After his discussion, Sagal's next interview was with Kevin Bacon, who was spruiking his new movie X-Men: First Class. Bacon must have been listening to the discussion, because he immediately claimed that as a young man he, too, suffered from the hotness delusion syndrome.
In the mid-1990s, a trivia game came to prominence called Six Degrees of Separation from Kevin Bacon, the object of which was to find ways to connect anyone with the actor. I am now claiming one degree of separation from him because he cited a chapter of my book on national radio in the US.
Top that, Dick Smith.
There are several lessons from all of this, not the least of which is for Anthony Weiner.

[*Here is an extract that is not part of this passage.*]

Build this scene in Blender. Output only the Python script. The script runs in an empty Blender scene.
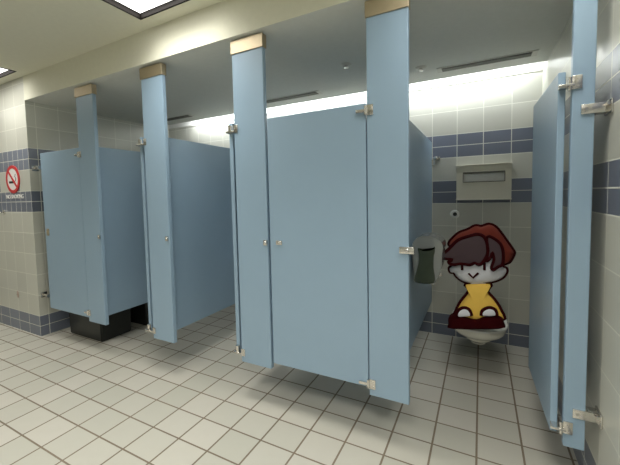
import bpy, bmesh, math, random
from math import sin, cos, pi, sqrt
from mathutils import Vector, Matrix
random.seed(4)
SC = bpy.context.scene
COL = SC.collection

# ------------------------------------------------------------------ materials
def new_mat(name):
    m = bpy.data.materials.new(name); m.use_nodes = True
    nt = m.node_tree; b = nt.nodes['Principled BSDF']
    return m, nt, b

def plain(name, col, rough=.5, metal=0., noise=.04, scale=30., bump=0., bscale=200., spec=.5, trans=0., coat=0.):
    m, nt, b = new_mat(name)
    N = nt.nodes; L = nt.links
    tc = N.new('ShaderNodeTexCoord'); nz = N.new('ShaderNodeTexNoise'); nz.inputs['Scale'].default_value = scale
    nz.inputs['Detail'].default_value = 3
    L.new(tc.outputs['Object'], nz.inputs['Vector'])
    mx = N.new('ShaderNodeMix'); mx.data_type = 'RGBA'
    mx.inputs[6].default_value = (*[c*(1-noise) for c in col], 1); mx.inputs[7].default_value = (*[min(1, c*(1+noise)) for c in col], 1)
    L.new(nz.outputs['Fac'], mx.inputs[0]); L.new(mx.outputs[2], b.inputs['Base Color'])
    b.inputs['Roughness'].default_value = rough; b.inputs['Metallic'].default_value = metal
    b.inputs['Specular IOR Level'].default_value = spec
    b.inputs['Transmission Weight'].default_value = trans
    b.inputs['Coat Weight'].default_value = coat
    if bump:
        n2 = N.new('ShaderNodeTexNoise'); n2.inputs['Scale'].default_value = bscale
        L.new(tc.outputs['Object'], n2.inputs['Vector'])
        bp = N.new('ShaderNodeBump'); bp.inputs['Strength'].default_value = bump; bp.inputs['Distance'].default_value = .002
        L.new(n2.outputs['Fac'], bp.inputs['Height']); L.new(bp.outputs['Normal'], b.inputs['Normal'])
    return m

def emis(name, col, s):
    m, nt, b = new_mat(name)
    b.inputs['Base Color'].default_value = (.8, .8, .78, 1)
    b.inputs['Emission Color'].default_value = (*col, 1); b.inputs['Emission Strength'].default_value = s
    return m

class NB:
    """tiny helper to write node maths"""
    def __init__(s, nt): s.nt = nt
    def m(s, op, a, b=None, c=None):
        n = s.nt.nodes.new('ShaderNodeMath'); n.operation = op
        for i, v in enumerate((a, b, c)):
            if v is None: continue
            if isinstance(v, (int, float)): n.inputs[i].default_value = v
            else: s.nt.links.new(v, n.inputs[i])
        return n.outputs[0]
    def mix(s, f, a, b):
        n = s.nt.nodes.new('ShaderNodeMix'); n.data_type = 'RGBA'
        for i, v in ((0, f), (6, a), (7, b)):
            if isinstance(v, tuple): n.inputs[i].default_value = (*v, 1)
            elif isinstance(v, (int, float)): n.inputs[i].default_value = v
            else: s.nt.links.new(v, n.inputs[i])
        return n.outputs[2]

def line_mask(k, t, w):
    f = k.m('FRACT', t); d = k.m('MINIMUM', f, k.m('SUBTRACT', 1., f))
    return k.m('LESS_THAN', d, w)

LIGHT = (.55, .55, .485); BLUE = (.155, .175, .225); GROUT = (.74, .74, .66)
def wall_tiles(name, axis, off, stub=False):
    m, nt, b = new_mat(name); k = NB(nt); N = nt.nodes
    tc = N.new('ShaderNodeTexCoord'); sx = N.new('ShaderNodeSeparateXYZ'); nt.links.new(tc.outputs['Object'], sx.inputs[0])
    T = .204
    u = k.m('DIVIDE', k.m('SUBTRACT', sx.outputs[axis], off), T); v = k.m('DIVIDE', sx.outputs[2], T)
    r = k.m('FLOOR', v); c = k.m('FLOOR', u)
    is0 = k.m('COMPARE', r, 0., .1); is6 = k.m('COMPARE', r, 6., .1); is8 = k.m('COMPARE', r, 8., .1)
    half = k.m('MAXIMUM', is0, k.m('MAXIMUM', is6, is8)); blue = half
    if stub:
        is7 = k.m('COMPARE', r, 7., .1)
        par = k.m('COMPARE', k.m('FLOORED_MODULO', c, 2.), 0., .1)
        blue = k.m('MAXIMUM', half, k.m('MULTIPLY', is7, par))
    g = k.m('MAXIMUM', line_mask(k, u, .013), line_mask(k, v, .013))
    g2 = k.m('MULTIPLY', half, line_mask(k, k.m('MULTIPLY', v, 2.), .026))
    g = k.m('MAXIMUM', g, g2)
    if stub:
        g3 = k.m('MULTIPLY', k.m('MAXIMUM', is6, is8), line_mask(k, k.m('MULTIPLY', u, 2.), .026)); g = k.m('MAXIMUM', g, g3)
    wn = N.new('ShaderNodeTexWhiteNoise'); wn.noise_dimensions = '2D'
    cb = N.new('ShaderNodeCombineXYZ'); nt.links.new(c, cb.inputs[0]); nt.links.new(r, cb.inputs[1]); nt.links.new(cb.outputs[0], wn.inputs['Vector'])
    lt = k.mix(wn.outputs['Value'], tuple(x*.95 for x in LIGHT), tuple(x*1.05 for x in LIGHT))
    bl = k.mix(wn.outputs['Value'], tuple(x*.9 for x in BLUE), tuple(x*1.12 for x in BLUE))
    col = k.mix(blue, lt, bl); col = k.mix(g, col, GROUT)
    nt.links.new(col, b.inputs['Base Color'])
    nt.links.new(k.m('MULTIPLY_ADD', g, .5, .28), b.inputs['Roughness'])
    bp = N.new('ShaderNodeBump'); bp.inputs['Strength'].default_value = .4; bp.inputs['Distance'].default_value = .002
    nt.links.new(k.m('SUBTRACT', 1., g), bp.inputs['Height']); nt.links.new(bp.outputs['Normal'], b.inputs['Normal'])
    return m

def floor_tiles():
    m, nt, b = new_mat('floor_tiles'); k = NB(nt); N = nt.nodes
    tc = N.new('ShaderNodeTexCoord'); sx = N.new('ShaderNodeSeparateXYZ'); nt.links.new(tc.outputs['Object'], sx.inputs[0])
    u = k.m('DIVIDE', k.m('SUBTRACT', sx.outputs[0], 2.5778), .2068); v = k.m('DIVIDE', k.m('SUBTRACT', sx.outputs[1], .528), .1927)
    g = k.m('MAXIMUM', line_mask(k, u, .024), line_mask(k, v, .024))
    wn = N.new('ShaderNodeTexWhiteNoise'); wn.noise_dimensions = '2D'
    cb = N.new('ShaderNodeCombineXYZ'); nt.links.new(k.m('FLOOR', u), cb.inputs[0]); nt.links.new(k.m('FLOOR', v), cb.inputs[1]); nt.links.new(cb.outputs[0], wn.inputs['Vector'])
    nz = N.new('ShaderNodeTexNoise'); nz.inputs['Scale'].default_value = 14; nz.inputs['Detail'].default_value = 5
    nt.links.new(tc.outputs['Object'], nz.inputs['Vector'])
    nz2 = N.new('ShaderNodeTexNoise'); nz2.inputs['Scale'].default_value = 1.1; nt.links.new(tc.outputs['Object'], nz2.inputs['Vector'])
    lt = k.mix(wn.outputs['Value'], (.445, .437, .375), (.525, .50, .44))
    lt = k.mix(k.m('MULTIPLY', nz.outputs['Fac'], .35), lt, (.45, .435, .37))
    col = k.mix(g, lt, k.mix(nz2.outputs['Fac'], (.12, .095, .065), (.25, .20, .145)))
    nt.links.new(col, b.inputs['Base Color'])
    nt.links.new(k.m('ADD', k.m('MULTIPLY_ADD', g, .4, .30), k.m('MULTIPLY', nz.outputs['Fac'], .2)), b.inputs['Roughness'])
    bp = N.new('ShaderNodeBump'); bp.inputs['Strength'].default_value = .5; bp.inputs['Distance'].default_value = .002
    nt.links.new(k.m('SUBTRACT', 1., g), bp.inputs['Height']); nt.links.new(bp.outputs['Normal'], b.inputs['Normal'])
    return m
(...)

But perhaps the most important point is the power and the interconnectedness of social media. On this occasion, these forces worked in my favour. This is where PR people get excited. Imagine if you could construct events to coincide with a product launch so that the product enters the talkback and opinion columns in a positive way.
Twitter was central to the rise and fall of Anthony Weiner in so many ways. The internet and Google can connect an obscure book released in Australia with a rising, rollicking socio-political event unfolding in the US.
Within days the two are joined and then emerge as talking points on radio and in print. And, yes, I did get calls to speak on the hotness delusion syndrome on US radio.
The Big Tilt is my fourth book on popular demographics released over a decade. Not only has the impact of this book and some of its key ideas surfaced in the US within days -- admittedly helped by Anthony Weiner's exploits -- but it also surfaced in the media within hours in New Zealand and within 24 hours in news outlets in Britain, India and South Africa. There is still a strong cultural bond between commonwealth nations that is evident in news reporting.
The other thing I have noticed about this book in comparison with my previous publications is the email requests for it to be issued as an eBook. If I do write another book in, say, three to four years, I think it will most probably be published in an electronic format. Although I must say my publisher is right now scampering to get The Big Tilt available in an electronic version to meet the US interest.
In this regard it would be most helpful if Anthony Weiner could prolong the media circus for about another week. Then again, I suspect we won't have to wait too long before yet another middle-aged male falls victim to the scourge that is hotness delusion syndrome.